§ DATA SECTION
--- start ---

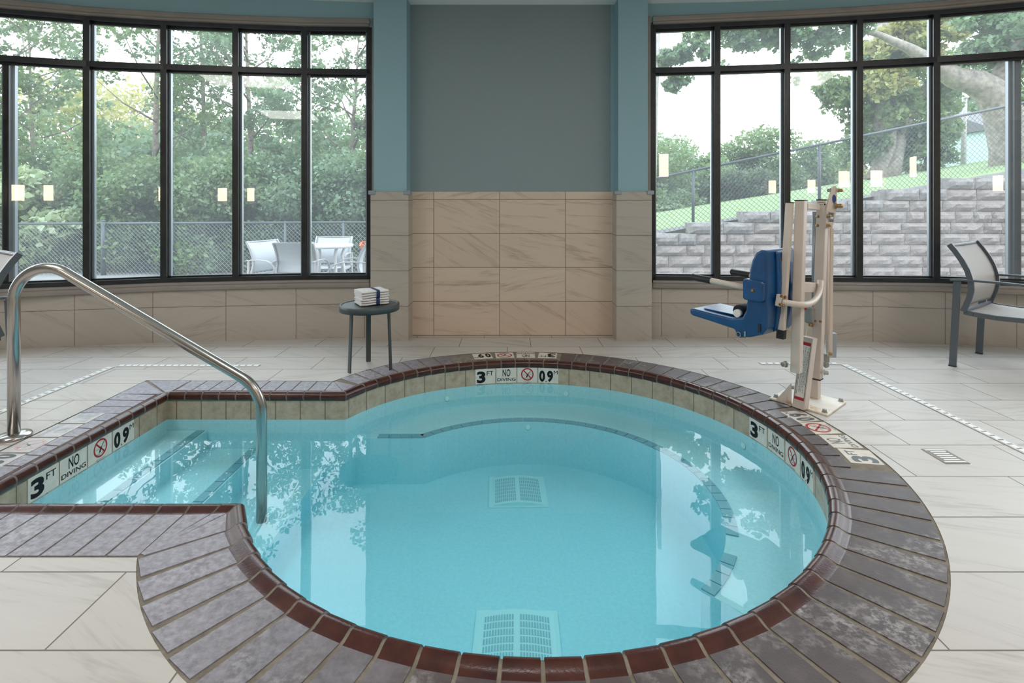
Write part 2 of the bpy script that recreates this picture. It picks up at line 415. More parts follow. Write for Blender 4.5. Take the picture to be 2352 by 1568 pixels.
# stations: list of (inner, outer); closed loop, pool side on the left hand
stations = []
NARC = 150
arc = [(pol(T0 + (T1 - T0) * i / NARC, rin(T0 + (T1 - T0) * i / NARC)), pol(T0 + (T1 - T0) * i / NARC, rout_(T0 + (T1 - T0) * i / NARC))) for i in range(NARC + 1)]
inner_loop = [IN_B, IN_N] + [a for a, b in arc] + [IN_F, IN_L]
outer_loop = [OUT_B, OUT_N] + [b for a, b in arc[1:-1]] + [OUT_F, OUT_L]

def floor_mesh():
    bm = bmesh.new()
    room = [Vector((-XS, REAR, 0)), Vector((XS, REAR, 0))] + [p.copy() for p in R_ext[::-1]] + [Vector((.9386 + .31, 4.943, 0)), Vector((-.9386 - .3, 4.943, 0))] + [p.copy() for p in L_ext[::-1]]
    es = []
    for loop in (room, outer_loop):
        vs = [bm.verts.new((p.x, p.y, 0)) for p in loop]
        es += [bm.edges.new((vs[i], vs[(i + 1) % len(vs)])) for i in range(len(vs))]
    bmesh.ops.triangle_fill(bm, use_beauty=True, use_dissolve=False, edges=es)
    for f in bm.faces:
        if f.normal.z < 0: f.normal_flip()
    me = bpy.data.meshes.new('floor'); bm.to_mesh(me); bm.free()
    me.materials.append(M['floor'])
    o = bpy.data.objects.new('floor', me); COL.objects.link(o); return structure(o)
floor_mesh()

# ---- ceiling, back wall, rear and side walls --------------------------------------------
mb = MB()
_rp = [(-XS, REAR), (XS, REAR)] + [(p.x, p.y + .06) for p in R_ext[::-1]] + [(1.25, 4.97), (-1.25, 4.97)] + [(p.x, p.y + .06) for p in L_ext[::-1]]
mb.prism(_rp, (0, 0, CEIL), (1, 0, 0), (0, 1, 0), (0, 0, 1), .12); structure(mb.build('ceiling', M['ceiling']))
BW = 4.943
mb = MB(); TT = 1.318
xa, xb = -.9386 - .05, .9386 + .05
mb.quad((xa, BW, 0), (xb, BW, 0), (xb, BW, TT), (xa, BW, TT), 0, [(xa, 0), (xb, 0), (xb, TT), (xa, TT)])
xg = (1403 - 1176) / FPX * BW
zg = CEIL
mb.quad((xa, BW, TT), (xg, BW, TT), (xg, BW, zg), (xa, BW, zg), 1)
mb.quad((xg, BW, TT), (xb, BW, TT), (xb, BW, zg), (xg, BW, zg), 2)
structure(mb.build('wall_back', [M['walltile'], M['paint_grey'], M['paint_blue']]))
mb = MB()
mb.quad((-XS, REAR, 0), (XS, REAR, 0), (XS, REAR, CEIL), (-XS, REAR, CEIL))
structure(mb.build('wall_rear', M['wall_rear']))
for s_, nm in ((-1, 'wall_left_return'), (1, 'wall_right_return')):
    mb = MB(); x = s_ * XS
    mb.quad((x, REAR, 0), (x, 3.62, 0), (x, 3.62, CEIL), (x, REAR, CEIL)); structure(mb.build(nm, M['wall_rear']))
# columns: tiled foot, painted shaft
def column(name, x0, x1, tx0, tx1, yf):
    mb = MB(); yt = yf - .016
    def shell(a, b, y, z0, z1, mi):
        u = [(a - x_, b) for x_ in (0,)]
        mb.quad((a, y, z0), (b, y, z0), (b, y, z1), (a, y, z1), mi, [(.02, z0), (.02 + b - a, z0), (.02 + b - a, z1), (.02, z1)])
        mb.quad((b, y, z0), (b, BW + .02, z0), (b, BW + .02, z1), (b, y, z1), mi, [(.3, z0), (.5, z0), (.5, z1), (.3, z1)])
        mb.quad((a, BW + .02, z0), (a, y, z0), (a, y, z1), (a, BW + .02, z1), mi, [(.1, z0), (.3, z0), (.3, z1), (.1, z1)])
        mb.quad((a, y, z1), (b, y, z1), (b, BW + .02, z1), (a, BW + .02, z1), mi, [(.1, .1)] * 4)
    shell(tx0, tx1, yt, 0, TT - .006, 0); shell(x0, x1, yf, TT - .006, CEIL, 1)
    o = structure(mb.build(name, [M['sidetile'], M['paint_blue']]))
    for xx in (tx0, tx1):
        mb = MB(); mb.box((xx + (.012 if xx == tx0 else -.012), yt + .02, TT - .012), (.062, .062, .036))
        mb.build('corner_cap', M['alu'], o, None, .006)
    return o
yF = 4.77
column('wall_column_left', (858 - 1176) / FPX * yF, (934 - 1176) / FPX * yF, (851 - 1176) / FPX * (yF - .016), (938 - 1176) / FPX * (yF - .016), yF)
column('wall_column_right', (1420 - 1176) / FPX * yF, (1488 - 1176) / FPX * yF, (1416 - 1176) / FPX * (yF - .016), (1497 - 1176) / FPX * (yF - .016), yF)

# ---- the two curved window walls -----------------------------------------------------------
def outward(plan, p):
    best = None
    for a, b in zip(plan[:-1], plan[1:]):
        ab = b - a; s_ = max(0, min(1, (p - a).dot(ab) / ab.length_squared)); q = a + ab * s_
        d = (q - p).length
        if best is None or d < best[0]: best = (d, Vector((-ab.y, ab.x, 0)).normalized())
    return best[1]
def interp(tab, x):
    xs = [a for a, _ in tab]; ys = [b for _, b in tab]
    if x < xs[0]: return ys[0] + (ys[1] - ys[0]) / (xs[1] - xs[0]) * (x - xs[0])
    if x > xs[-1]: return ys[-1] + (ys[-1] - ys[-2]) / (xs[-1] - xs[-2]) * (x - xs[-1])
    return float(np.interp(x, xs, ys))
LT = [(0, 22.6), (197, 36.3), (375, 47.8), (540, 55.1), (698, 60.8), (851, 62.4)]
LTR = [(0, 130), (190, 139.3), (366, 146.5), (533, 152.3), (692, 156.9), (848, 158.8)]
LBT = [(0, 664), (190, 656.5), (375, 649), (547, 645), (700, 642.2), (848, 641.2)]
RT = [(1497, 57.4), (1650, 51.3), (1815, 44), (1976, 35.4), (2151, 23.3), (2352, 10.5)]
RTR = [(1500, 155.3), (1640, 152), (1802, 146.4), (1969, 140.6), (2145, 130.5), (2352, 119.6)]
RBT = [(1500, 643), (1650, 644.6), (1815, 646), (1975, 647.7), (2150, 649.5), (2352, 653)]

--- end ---

§ TASK GOAL
Go through the lines above. Select every one that has the string "build".

§ COMPLETED EXERCISE
mb.prism(_rp, (0, 0, CEIL), (1, 0, 0), (0, 1, 0), (0, 0, 1), .12); structure(mb.build('ceiling', M['ceiling']))
structure(mb.build('wall_back', [M['walltile'], M['paint_grey'], M['paint_blue']]))
structure(mb.build('wall_rear', M['wall_rear']))
    mb.quad((x, REAR, 0), (x, 3.62, 0), (x, 3.62, CEIL), (x, REAR, CEIL)); structure(mb.build(nm, M['wall_rear']))
    o = structure(mb.build(name, [M['sidetile'], M['paint_blue']]))
        mb.build('corner_cap', M['alu'], o, None, .006)